During the past decade, Anohni has become increasingly fixated on our relationship with the environment. In 2005, the England-born, California-raised trans singer-songwriter – then performing as Antony Hegarty – released I Am a Bird Now, her Mercury Prize-winning album with her group Antony and the Johnsons. The LP’s final track, “Bird Gerhl,” was an elegant metaphor in which its narrator compares transitioning to finding her wings and finally taking flight. This past January, the artist was nominated for a Best Original Song Oscar for “Manta Ray,” a piano-led lament she contributed to the documentary Racing Extinction.
“In the past I’ve worked a lot with sadness and shied away from anger,” Anohni said when we spoke for Out in March. “But I’m still alive, and there’s still work to be done, and I just wanted to do it as vigorously as I could.” So for Hopelessness she enlisted Scottish DJ-producer Hudson Mohawke (who’s supplied beats for Kanye West and Drake) and electronic experimentalist Oneohtrix Point Never to construct a massive, melodic framework that lends her poignant protest pop a necessary urgency. She spoke about tackling global issues, boycotting the Oscars and what it means to be trans in 2016.

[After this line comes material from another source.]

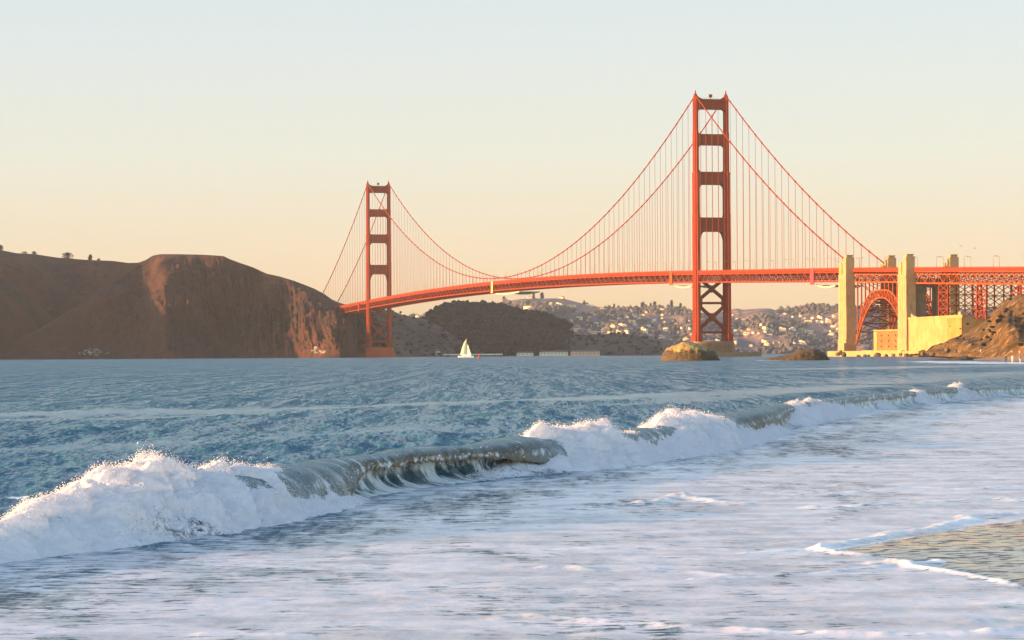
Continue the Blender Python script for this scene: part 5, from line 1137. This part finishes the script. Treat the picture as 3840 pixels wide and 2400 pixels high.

Hopelessness marks a shift in style for you. Why the choice to represent the album’s weighty subject matter through electronic music?
I’ve created a body of work that is mostly symphonic. It has a pastoral tone to it. Continuing to choose that old aesthetic felt kind of … passive.
What made you decide to work with Hudson Mohawke?
Hudson sent me a bunch of his tracks, which are really anthemic and celebratory, but it seemed like the perfect way to express some of these very challenging ideas. Honestly, it scared me to articulate some of this stuff. It felt counterintuitive, much less safe, like I was using my voice in a very different way. People that know my music tend to rely on my voice as a source of comfort. This album was me not only making a series of indictments of our world, but also dealing with my own complicity as a participant in this prevailing consumer culture we’re all enmeshed in.